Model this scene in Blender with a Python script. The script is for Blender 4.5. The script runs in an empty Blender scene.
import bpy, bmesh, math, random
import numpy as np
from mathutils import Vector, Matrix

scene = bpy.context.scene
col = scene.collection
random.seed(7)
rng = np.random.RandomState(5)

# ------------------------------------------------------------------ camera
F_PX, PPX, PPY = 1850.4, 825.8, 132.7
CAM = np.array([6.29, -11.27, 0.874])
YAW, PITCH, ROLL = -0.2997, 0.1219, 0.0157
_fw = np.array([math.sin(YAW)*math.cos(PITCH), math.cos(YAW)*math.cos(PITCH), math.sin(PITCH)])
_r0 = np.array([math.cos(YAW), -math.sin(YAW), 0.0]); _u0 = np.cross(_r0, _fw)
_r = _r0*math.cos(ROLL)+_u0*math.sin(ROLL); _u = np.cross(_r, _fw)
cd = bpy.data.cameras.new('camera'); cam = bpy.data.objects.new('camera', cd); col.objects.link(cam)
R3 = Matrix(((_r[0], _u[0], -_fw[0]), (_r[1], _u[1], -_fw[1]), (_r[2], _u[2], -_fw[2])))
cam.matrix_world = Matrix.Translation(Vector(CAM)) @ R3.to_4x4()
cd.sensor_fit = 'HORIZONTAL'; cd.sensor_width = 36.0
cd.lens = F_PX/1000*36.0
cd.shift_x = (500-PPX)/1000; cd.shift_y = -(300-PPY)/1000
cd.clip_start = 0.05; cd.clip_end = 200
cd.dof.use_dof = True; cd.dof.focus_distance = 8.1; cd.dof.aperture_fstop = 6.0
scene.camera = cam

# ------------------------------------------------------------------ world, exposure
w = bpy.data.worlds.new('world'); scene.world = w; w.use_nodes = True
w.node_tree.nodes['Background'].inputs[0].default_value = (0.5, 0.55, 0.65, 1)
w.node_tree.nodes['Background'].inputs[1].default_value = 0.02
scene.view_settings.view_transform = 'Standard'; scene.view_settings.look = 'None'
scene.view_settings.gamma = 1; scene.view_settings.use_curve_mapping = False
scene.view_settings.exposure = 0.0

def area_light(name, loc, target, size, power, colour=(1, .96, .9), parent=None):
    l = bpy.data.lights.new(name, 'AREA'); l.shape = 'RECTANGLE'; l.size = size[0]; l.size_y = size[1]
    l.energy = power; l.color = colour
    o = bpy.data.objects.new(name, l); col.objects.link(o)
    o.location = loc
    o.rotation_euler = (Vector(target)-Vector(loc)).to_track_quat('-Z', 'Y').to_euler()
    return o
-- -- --
> [Goal of the exercise] Write the material out exactly, with nothing left out.

> [Task response]
Model this scene in Blender with a Python script. The script is for Blender 4.5. The script runs in an empty Blender scene.
import bpy, bmesh, math, random
import numpy as np
from mathutils import Vector, Matrix

scene = bpy.context.scene
col = scene.collection
random.seed(7)
rng = np.random.RandomState(5)

# ------------------------------------------------------------------ camera
F_PX, PPX, PPY = 1850.4, 825.8, 132.7
CAM = np.array([6.29, -11.27, 0.874])
YAW, PITCH, ROLL = -0.2997, 0.1219, 0.0157
_fw = np.array([math.sin(YAW)*math.cos(PITCH), math.cos(YAW)*math.cos(PITCH), math.sin(PITCH)])
_r0 = np.array([math.cos(YAW), -math.sin(YAW), 0.0]); _u0 = np.cross(_r0, _fw)
_r = _r0*math.cos(ROLL)+_u0*math.sin(ROLL); _u = np.cross(_r, _fw)
cd = bpy.data.cameras.new('camera'); cam = bpy.data.objects.new('camera', cd); col.objects.link(cam)
R3 = Matrix(((_r[0], _u[0], -_fw[0]), (_r[1], _u[1], -_fw[1]), (_r[2], _u[2], -_fw[2])))
cam.matrix_world = Matrix.Translation(Vector(CAM)) @ R3.to_4x4()
cd.sensor_fit = 'HORIZONTAL'; cd.sensor_width = 36.0
cd.lens = F_PX/1000*36.0
cd.shift_x = (500-PPX)/1000; cd.shift_y = -(300-PPY)/1000
cd.clip_start = 0.05; cd.clip_end = 200
cd.dof.use_dof = True; cd.dof.focus_distance = 8.1; cd.dof.aperture_fstop = 6.0
scene.camera = cam

# ------------------------------------------------------------------ world, exposure
w = bpy.data.worlds.new('world'); scene.world = w; w.use_nodes = True
w.node_tree.nodes['Background'].inputs[0].default_value = (0.5, 0.55, 0.65, 1)
w.node_tree.nodes['Background'].inputs[1].default_value = 0.02
scene.view_settings.view_transform = 'Standard'; scene.view_settings.look = 'None'
scene.view_settings.gamma = 1; scene.view_settings.use_curve_mapping = False
scene.view_settings.exposure = 0.0

def area_light(name, loc, target, size, power, colour=(1, .96, .9), parent=None):
    l = bpy.data.lights.new(name, 'AREA'); l.shape = 'RECTANGLE'; l.size = size[0]; l.size_y = size[1]
    l.energy = power; l.color = colour
    o = bpy.data.objects.new(name, l); col.objects.link(o)
    o.location = loc
    o.rotation_euler = (Vector(target)-Vector(loc)).to_track_quat('-Z', 'Y').to_euler()
    return o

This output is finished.